Taleb was anti-Islamic, pro-AfD and pro-Zionist for 8 whole years during which time he secured refugee status for several women seeking to flee Saudi on the basis of human right violations.

Even if Taleb adopted anti-Islamism to secure preferable treatment among German authorities for his asylum status, it still does not deny the fact that anti-Islamic Islamophobia is what led him come to this conclusion.
#15333429
noemon wrote:Points 1 to 4 contain zero evidence. Just the guy's opinion.

The Taqiyya claim Point 4 is both hard to believe and fundamentally irrelevant.

Taleb was anti-Islamic, pro-AfD and pro-Zionist for 8 whole years during which time he secured refugee status for several women seeking to flee Saudi on the basis of human right violations.

Even if Taleb adopted anti-Islamism to secure preferable treatment among German authorities for his asylum status, it still does not deny the fact that anti-Islamic Islamophobia is what led him come to this conclusion.


@noemon :

So what do you think happened to this gentleman to get him to the point of engaging in a massacre, one similar to previous outrages where the murderers were Islamic radicals?

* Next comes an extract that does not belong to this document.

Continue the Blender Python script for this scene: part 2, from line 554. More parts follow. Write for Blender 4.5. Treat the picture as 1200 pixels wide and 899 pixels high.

I understand that the effort to still paint an anti Islsmist as an Islamist radical of some sort appears suspect, but something isnt right at all with the narrative then. Its like Lee Harvey Oswald, with his pro Castro actions in New Orleans and his Anti Castro connections also: where's the real identity?
#15333431
He said it numeours times on his feed and on interviews he gave with far-right organisations in Europe.

He was scared that Germany prefers Muslims to Muslim Apostates like him, he was worried that Germany would extradiet him to Saudi who accused him of brainwashing women against Islam.

He had grown frustrated that Syrian refugees get asylum immediately as long as as they denounce Assad, while he was in Germany for 20 years and was still struggling to finalise his papers, due to what he termed "Germany's Islamophilia" and its strategic relationship with Saudi.

His feed goes all the way back to 2016, he's followed by Tommy Robinsons and he has participated in several far-right spaces.